With today’s release of the white paper laying out the government’s plans for Brexit, Theresa May has finally given MPs and the EU27 the clarity they have been begging for.
Unfortunately, the only thing it really clarifies is that, in their current form, the government’s Brexit proposals will neither pass parliament nor be accepted by Brussels.
Until today, the government’s problem was a lack of detail. Now there is plenty of it, but it’s almost exclusively the wrong detail as far as the people with whom May is negotiating in Brussels and Westminster are concerned.
It underlines a truth from which May hasn’t yet found an escape: that the Brexit she is proposing is too soft for a critical mass of her MPs, and neither soft nor hard enough for Brussels.
While there has been a qualified welcome for some aspects of the paper from the EU – the European Parliament has welcomed its call for a Ukraine-style association agreement, for instance, and Ireland has welcomed its language on the backstop proposal for the border – it is clear that Brussels will demand further concessions.

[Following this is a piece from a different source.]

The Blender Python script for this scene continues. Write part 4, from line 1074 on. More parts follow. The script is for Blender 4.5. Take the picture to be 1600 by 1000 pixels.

Too many cherries are picked for it to be acceptable, and its convoluted, untested Frankenstein customs model – the facilitated customs arrangement – has already been privately dismissed as unworkable.
Ordinarily, May would expect these sorts of problems to be ironed into a palatable compromise over the course of a negotiation. But as far as dozens of her own MPs are concerned, it is already a compromise too far; and no matter how many overtures Downing Street makes to Labour, its MPs will not vote for it.
Jacob Rees-Mogg has dismissed its contents as “not something I would vote for nor… what the British people voted for”. Tory MP after Tory MP – more than enough to wipe out the government’s commons majority – made similar complaints in the Commons this afternoon.
The only way the Prime Minister could get them back on side would be to significantly harden the stances laid out in the white paper – which in most areas would effectively see the UK bend over backwards to maintain the same sort of economic relationship it currently has with the EU.
To strike a deal with Brussels or have any hope of convincing any Labour MPs to cancel out those Tory rebels, May inevitably has to move in the opposite direction – that is, moving further into the vassaldom that is already exercising dozens of her MPs. Moving the other way means breaking promises on the Irish border.
But regardless of the direction she chooses, there is one certainty: that the chances of a no deal Brexit being forced upon her are getting higher.